* Requirements *
Return the whole listing, keeping every character the same.

* Data block *

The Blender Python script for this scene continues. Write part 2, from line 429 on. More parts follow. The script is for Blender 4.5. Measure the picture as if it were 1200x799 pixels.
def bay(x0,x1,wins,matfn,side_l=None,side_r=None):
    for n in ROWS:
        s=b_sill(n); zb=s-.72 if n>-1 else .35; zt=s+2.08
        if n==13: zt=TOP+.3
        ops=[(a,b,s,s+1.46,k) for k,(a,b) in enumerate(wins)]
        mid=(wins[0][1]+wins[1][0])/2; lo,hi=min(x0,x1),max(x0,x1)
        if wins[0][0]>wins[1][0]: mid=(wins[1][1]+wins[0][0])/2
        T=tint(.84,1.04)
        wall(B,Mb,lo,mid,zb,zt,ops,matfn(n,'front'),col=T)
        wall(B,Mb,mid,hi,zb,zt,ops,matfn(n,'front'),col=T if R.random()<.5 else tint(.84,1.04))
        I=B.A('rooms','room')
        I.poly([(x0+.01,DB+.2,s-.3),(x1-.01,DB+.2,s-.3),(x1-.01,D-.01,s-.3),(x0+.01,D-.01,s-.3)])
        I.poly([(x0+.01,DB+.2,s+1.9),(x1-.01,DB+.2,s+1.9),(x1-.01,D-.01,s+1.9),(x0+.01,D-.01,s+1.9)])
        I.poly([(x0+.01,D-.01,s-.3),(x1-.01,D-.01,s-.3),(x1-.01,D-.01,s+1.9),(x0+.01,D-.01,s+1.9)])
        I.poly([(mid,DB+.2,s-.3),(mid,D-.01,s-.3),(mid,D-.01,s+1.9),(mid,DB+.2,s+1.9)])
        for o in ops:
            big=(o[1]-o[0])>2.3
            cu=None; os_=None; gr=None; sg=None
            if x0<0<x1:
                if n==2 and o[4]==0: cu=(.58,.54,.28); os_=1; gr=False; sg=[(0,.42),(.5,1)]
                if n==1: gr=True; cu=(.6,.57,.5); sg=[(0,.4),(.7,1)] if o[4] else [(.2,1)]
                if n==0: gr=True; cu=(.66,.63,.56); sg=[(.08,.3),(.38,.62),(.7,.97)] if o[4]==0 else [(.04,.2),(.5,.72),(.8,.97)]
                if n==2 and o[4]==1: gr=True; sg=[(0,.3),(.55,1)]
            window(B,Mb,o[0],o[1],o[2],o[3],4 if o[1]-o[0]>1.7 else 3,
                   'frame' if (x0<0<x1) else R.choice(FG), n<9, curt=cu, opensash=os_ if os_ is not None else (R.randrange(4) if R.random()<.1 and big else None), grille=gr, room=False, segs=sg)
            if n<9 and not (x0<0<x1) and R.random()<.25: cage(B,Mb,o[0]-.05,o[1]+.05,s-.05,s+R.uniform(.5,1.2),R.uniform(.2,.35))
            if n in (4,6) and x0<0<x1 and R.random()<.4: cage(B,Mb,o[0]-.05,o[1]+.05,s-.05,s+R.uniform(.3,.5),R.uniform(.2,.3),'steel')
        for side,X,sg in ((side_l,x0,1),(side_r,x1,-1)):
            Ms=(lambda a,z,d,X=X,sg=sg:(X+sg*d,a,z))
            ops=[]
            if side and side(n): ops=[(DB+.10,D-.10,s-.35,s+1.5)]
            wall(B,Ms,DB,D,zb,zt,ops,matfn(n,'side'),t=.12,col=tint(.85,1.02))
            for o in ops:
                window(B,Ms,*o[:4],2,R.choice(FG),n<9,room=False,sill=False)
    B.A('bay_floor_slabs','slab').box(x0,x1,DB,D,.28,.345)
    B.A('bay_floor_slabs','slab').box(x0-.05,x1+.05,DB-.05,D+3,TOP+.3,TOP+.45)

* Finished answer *
The Blender Python script for this scene continues. Write part 2, from line 429 on. More parts follow. The script is for Blender 4.5. Measure the picture as if it were 1200x799 pixels.
def bay(x0,x1,wins,matfn,side_l=None,side_r=None):
    for n in ROWS:
        s=b_sill(n); zb=s-.72 if n>-1 else .35; zt=s+2.08
        if n==13: zt=TOP+.3
        ops=[(a,b,s,s+1.46,k) for k,(a,b) in enumerate(wins)]
        mid=(wins[0][1]+wins[1][0])/2; lo,hi=min(x0,x1),max(x0,x1)
        if wins[0][0]>wins[1][0]: mid=(wins[1][1]+wins[0][0])/2
        T=tint(.84,1.04)
        wall(B,Mb,lo,mid,zb,zt,ops,matfn(n,'front'),col=T)
        wall(B,Mb,mid,hi,zb,zt,ops,matfn(n,'front'),col=T if R.random()<.5 else tint(.84,1.04))
        I=B.A('rooms','room')
        I.poly([(x0+.01,DB+.2,s-.3),(x1-.01,DB+.2,s-.3),(x1-.01,D-.01,s-.3),(x0+.01,D-.01,s-.3)])
        I.poly([(x0+.01,DB+.2,s+1.9),(x1-.01,DB+.2,s+1.9),(x1-.01,D-.01,s+1.9),(x0+.01,D-.01,s+1.9)])
        I.poly([(x0+.01,D-.01,s-.3),(x1-.01,D-.01,s-.3),(x1-.01,D-.01,s+1.9),(x0+.01,D-.01,s+1.9)])
        I.poly([(mid,DB+.2,s-.3),(mid,D-.01,s-.3),(mid,D-.01,s+1.9),(mid,DB+.2,s+1.9)])
        for o in ops:
            big=(o[1]-o[0])>2.3
            cu=None; os_=None; gr=None; sg=None
            if x0<0<x1:
                if n==2 and o[4]==0: cu=(.58,.54,.28); os_=1; gr=False; sg=[(0,.42),(.5,1)]
                if n==1: gr=True; cu=(.6,.57,.5); sg=[(0,.4),(.7,1)] if o[4] else [(.2,1)]
                if n==0: gr=True; cu=(.66,.63,.56); sg=[(.08,.3),(.38,.62),(.7,.97)] if o[4]==0 else [(.04,.2),(.5,.72),(.8,.97)]
                if n==2 and o[4]==1: gr=True; sg=[(0,.3),(.55,1)]
            window(B,Mb,o[0],o[1],o[2],o[3],4 if o[1]-o[0]>1.7 else 3,
                   'frame' if (x0<0<x1) else R.choice(FG), n<9, curt=cu, opensash=os_ if os_ is not None else (R.randrange(4) if R.random()<.1 and big else None), grille=gr, room=False, segs=sg)
            if n<9 and not (x0<0<x1) and R.random()<.25: cage(B,Mb,o[0]-.05,o[1]+.05,s-.05,s+R.uniform(.5,1.2),R.uniform(.2,.35))
            if n in (4,6) and x0<0<x1 and R.random()<.4: cage(B,Mb,o[0]-.05,o[1]+.05,s-.05,s+R.uniform(.3,.5),R.uniform(.2,.3),'steel')
        for side,X,sg in ((side_l,x0,1),(side_r,x1,-1)):
            Ms=(lambda a,z,d,X=X,sg=sg:(X+sg*d,a,z))
            ops=[]
            if side and side(n): ops=[(DB+.10,D-.10,s-.35,s+1.5)]
            wall(B,Ms,DB,D,zb,zt,ops,matfn(n,'side'),t=.12,col=tint(.85,1.02))
            for o in ops:
                window(B,Ms,*o[:4],2,R.choice(FG),n<9,room=False,sill=False)
    B.A('bay_floor_slabs','slab').box(x0,x1,DB,D,.28,.345)
    B.A('bay_floor_slabs','slab').box(x0-.05,x1+.05,DB-.05,D+3,TOP+.3,TOP+.45)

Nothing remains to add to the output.